---------- SOURCE EXCERPT

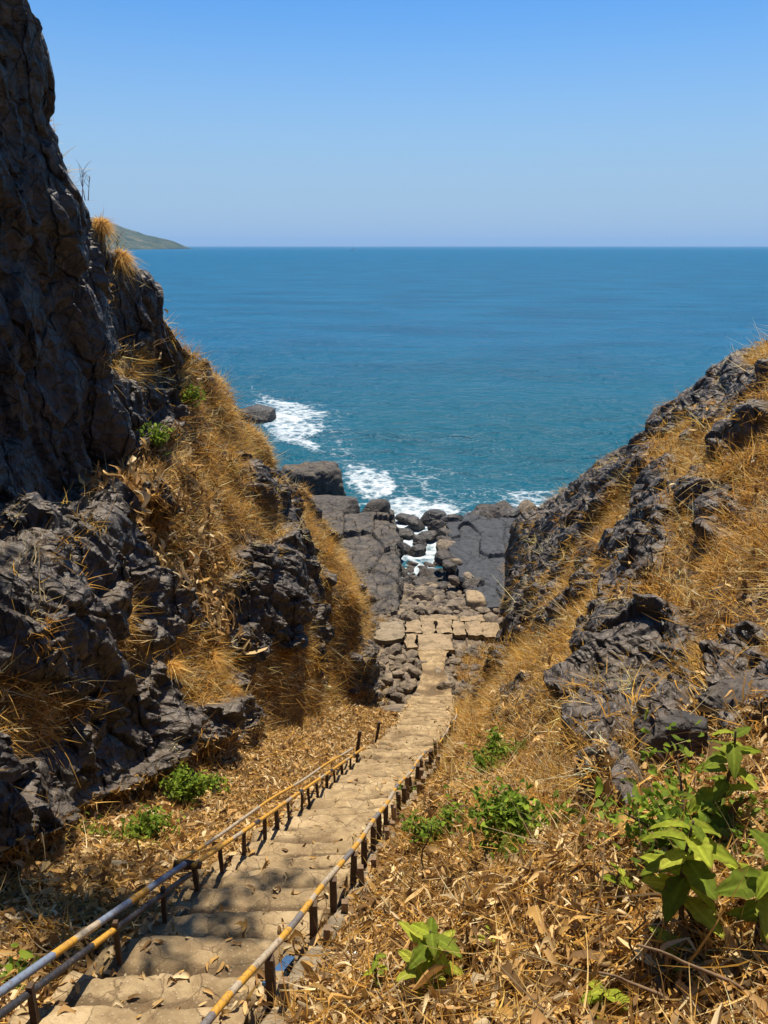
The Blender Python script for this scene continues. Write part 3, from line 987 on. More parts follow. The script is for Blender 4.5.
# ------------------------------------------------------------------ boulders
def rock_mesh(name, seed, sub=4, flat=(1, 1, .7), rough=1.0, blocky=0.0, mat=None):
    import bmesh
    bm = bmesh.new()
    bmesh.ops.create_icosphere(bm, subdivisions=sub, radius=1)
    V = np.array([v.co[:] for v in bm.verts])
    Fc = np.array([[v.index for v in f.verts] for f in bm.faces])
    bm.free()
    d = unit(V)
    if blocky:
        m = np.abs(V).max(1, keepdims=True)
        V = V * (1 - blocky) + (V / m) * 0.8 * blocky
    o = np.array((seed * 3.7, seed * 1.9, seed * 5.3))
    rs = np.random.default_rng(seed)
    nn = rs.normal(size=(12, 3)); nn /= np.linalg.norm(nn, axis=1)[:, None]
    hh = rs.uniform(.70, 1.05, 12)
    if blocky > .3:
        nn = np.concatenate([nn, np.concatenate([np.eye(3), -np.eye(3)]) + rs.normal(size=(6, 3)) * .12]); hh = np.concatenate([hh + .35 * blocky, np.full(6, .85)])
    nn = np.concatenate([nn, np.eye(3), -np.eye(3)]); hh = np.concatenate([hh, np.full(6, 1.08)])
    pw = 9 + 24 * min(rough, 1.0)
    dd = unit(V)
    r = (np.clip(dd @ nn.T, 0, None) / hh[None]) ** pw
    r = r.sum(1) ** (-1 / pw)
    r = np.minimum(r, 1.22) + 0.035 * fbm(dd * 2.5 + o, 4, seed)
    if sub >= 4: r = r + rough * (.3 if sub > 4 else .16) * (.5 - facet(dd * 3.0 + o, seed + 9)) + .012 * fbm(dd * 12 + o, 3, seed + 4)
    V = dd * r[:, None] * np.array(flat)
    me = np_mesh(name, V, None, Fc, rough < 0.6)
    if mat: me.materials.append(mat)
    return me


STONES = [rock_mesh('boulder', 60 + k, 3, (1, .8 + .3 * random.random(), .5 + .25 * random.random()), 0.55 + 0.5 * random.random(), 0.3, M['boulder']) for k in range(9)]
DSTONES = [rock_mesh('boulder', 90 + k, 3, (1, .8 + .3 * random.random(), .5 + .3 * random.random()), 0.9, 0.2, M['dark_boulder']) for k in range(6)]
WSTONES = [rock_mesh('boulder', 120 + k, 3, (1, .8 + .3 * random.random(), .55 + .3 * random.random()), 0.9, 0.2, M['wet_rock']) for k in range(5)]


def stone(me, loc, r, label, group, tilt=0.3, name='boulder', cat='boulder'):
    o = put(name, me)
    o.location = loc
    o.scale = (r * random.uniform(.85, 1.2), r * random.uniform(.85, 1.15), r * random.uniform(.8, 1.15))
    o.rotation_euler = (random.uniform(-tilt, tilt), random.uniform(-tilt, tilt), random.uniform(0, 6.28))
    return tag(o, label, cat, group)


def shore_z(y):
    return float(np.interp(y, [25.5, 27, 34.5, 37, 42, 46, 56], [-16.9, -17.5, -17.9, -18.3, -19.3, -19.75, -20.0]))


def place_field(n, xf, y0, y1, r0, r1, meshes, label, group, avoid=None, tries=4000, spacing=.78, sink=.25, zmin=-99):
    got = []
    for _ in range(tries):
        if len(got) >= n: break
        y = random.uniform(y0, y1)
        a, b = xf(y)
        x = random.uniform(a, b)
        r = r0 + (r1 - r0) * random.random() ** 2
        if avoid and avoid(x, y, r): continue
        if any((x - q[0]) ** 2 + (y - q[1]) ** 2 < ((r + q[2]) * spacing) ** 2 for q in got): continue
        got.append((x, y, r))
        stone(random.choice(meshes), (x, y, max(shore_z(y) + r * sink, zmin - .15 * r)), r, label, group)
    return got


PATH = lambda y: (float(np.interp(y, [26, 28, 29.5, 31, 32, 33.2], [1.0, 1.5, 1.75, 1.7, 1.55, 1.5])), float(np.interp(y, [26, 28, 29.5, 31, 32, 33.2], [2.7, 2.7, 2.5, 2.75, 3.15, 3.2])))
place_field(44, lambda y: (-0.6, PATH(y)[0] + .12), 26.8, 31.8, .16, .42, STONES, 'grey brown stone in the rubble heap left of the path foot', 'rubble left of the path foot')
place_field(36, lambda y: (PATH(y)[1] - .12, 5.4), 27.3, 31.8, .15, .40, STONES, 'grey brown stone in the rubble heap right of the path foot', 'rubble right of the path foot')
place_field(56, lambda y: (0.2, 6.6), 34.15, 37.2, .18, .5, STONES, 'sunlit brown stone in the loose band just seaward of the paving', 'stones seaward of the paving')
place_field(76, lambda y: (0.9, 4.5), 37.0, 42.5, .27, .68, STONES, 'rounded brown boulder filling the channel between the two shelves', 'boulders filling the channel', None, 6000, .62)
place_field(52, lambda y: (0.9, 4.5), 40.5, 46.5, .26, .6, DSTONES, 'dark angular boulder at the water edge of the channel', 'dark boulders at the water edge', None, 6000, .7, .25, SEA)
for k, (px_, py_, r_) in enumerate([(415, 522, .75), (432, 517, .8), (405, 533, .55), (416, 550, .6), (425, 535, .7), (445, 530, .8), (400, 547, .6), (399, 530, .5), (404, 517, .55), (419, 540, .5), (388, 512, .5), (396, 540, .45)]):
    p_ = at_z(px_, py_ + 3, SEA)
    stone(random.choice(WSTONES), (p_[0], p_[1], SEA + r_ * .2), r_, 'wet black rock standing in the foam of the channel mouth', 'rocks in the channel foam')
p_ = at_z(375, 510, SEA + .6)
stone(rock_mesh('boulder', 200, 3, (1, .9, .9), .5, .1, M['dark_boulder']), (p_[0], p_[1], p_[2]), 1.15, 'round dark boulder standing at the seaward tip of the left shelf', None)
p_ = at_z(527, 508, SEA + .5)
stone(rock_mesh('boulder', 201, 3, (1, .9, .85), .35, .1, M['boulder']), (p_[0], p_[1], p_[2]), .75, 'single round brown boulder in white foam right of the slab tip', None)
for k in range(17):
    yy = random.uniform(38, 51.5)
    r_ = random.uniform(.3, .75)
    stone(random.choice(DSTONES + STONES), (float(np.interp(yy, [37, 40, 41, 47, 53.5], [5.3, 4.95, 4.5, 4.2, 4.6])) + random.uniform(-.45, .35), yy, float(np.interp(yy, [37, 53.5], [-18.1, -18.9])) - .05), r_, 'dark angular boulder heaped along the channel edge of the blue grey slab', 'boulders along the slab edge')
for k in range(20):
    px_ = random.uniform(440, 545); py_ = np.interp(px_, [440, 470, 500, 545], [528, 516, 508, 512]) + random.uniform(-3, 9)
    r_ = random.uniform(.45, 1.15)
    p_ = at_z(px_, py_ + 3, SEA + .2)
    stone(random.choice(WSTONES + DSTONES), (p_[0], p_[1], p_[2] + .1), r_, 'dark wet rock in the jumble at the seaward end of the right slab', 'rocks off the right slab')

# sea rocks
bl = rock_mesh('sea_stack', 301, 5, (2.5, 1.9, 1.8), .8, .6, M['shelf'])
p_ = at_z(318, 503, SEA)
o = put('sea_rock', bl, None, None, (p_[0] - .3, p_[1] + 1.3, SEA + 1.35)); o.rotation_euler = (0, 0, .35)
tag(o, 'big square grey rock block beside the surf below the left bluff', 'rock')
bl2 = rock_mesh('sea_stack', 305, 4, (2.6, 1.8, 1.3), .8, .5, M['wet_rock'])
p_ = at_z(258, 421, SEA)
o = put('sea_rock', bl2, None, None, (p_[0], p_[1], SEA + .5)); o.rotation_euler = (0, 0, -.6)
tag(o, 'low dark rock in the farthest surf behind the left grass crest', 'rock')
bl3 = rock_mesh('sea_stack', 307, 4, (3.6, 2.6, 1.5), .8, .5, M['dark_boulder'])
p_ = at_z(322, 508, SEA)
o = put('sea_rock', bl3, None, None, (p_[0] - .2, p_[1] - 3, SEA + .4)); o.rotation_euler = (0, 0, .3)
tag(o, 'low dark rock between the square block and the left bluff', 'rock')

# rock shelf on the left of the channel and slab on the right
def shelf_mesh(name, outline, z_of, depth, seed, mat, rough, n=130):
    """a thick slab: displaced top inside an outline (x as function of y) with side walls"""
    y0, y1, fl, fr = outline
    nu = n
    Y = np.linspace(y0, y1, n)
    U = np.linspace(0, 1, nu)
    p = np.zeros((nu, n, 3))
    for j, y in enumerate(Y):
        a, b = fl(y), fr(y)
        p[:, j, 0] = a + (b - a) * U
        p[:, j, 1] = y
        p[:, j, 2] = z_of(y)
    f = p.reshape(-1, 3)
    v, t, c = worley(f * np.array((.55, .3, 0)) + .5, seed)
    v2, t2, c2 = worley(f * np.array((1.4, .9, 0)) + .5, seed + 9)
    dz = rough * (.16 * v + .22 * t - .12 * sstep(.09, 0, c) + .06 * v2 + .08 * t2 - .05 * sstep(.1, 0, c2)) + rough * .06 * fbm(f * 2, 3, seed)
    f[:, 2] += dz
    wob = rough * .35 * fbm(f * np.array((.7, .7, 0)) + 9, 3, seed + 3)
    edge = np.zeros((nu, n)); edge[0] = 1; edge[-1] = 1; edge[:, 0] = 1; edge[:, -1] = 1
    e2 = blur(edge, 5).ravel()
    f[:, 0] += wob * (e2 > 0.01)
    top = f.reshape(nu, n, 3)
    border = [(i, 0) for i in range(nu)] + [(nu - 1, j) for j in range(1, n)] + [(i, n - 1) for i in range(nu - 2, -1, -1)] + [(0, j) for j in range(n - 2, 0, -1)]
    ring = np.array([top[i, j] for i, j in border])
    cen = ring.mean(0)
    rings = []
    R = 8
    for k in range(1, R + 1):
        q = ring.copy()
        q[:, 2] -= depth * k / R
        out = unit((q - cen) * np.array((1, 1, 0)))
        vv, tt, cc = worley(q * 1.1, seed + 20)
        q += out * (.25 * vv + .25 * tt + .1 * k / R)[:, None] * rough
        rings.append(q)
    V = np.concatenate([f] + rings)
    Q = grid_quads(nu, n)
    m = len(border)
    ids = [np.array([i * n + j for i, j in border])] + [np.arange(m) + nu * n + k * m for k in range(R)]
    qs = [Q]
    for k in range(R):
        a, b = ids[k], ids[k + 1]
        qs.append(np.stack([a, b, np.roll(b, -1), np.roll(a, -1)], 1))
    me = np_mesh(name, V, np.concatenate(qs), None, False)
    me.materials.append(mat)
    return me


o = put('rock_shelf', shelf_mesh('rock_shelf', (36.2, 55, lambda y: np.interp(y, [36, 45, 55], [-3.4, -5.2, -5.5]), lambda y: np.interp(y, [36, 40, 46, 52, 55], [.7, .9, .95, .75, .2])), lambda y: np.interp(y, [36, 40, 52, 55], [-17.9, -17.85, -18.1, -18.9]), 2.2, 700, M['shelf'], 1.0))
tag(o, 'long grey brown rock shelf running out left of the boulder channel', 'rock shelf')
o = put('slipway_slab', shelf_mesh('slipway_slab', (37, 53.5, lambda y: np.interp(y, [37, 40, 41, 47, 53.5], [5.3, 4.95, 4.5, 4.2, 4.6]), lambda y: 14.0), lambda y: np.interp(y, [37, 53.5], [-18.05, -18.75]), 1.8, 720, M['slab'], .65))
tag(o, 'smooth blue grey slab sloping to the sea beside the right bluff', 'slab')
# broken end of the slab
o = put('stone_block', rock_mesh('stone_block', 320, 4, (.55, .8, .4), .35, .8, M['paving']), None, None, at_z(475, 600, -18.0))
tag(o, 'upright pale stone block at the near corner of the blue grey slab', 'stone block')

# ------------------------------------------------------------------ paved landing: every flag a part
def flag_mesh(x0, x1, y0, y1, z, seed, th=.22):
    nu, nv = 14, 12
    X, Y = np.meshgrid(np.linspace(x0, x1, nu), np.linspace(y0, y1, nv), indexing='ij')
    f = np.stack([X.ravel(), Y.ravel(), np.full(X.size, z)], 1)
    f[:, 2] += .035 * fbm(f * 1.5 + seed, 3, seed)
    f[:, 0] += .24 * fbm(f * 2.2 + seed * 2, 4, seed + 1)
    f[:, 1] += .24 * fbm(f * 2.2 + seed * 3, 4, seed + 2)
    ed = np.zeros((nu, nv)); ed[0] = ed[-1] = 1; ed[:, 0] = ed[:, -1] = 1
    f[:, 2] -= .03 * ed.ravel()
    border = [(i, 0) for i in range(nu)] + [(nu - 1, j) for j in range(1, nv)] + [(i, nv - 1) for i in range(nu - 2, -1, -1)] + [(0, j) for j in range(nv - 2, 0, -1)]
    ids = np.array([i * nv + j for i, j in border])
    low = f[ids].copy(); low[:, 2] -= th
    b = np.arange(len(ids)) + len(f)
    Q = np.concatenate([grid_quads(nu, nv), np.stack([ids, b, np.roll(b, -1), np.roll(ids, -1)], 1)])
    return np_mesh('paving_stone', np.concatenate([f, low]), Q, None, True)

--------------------

Give back exactly the lines from the first line of the data through the line with "WSTONES = [rock_mesh('boulder', 120", pictures excluded.

**RESULT BELOW**
The Blender Python script for this scene continues. Write part 3, from line 987 on. More parts follow. The script is for Blender 4.5.
# ------------------------------------------------------------------ boulders
def rock_mesh(name, seed, sub=4, flat=(1, 1, .7), rough=1.0, blocky=0.0, mat=None):
    import bmesh
    bm = bmesh.new()
    bmesh.ops.create_icosphere(bm, subdivisions=sub, radius=1)
    V = np.array([v.co[:] for v in bm.verts])
    Fc = np.array([[v.index for v in f.verts] for f in bm.faces])
    bm.free()
    d = unit(V)
    if blocky:
        m = np.abs(V).max(1, keepdims=True)
        V = V * (1 - blocky) + (V / m) * 0.8 * blocky
    o = np.array((seed * 3.7, seed * 1.9, seed * 5.3))
    rs = np.random.default_rng(seed)
    nn = rs.normal(size=(12, 3)); nn /= np.linalg.norm(nn, axis=1)[:, None]
    hh = rs.uniform(.70, 1.05, 12)
    if blocky > .3:
        nn = np.concatenate([nn, np.concatenate([np.eye(3), -np.eye(3)]) + rs.normal(size=(6, 3)) * .12]); hh = np.concatenate([hh + .35 * blocky, np.full(6, .85)])
    nn = np.concatenate([nn, np.eye(3), -np.eye(3)]); hh = np.concatenate([hh, np.full(6, 1.08)])
    pw = 9 + 24 * min(rough, 1.0)
    dd = unit(V)
    r = (np.clip(dd @ nn.T, 0, None) / hh[None]) ** pw
    r = r.sum(1) ** (-1 / pw)
    r = np.minimum(r, 1.22) + 0.035 * fbm(dd * 2.5 + o, 4, seed)
    if sub >= 4: r = r + rough * (.3 if sub > 4 else .16) * (.5 - facet(dd * 3.0 + o, seed + 9)) + .012 * fbm(dd * 12 + o, 3, seed + 4)
    V = dd * r[:, None] * np.array(flat)
    me = np_mesh(name, V, None, Fc, rough < 0.6)
    if mat: me.materials.append(mat)
    return me


STONES = [rock_mesh('boulder', 60 + k, 3, (1, .8 + .3 * random.random(), .5 + .25 * random.random()), 0.55 + 0.5 * random.random(), 0.3, M['boulder']) for k in range(9)]
DSTONES = [rock_mesh('boulder', 90 + k, 3, (1, .8 + .3 * random.random(), .5 + .3 * random.random()), 0.9, 0.2, M['dark_boulder']) for k in range(6)]
WSTONES = [rock_mesh('boulder', 120 + k, 3, (1, .8 + .3 * random.random(), .55 + .3 * random.random()), 0.9, 0.2, M['wet_rock']) for k in range(5)]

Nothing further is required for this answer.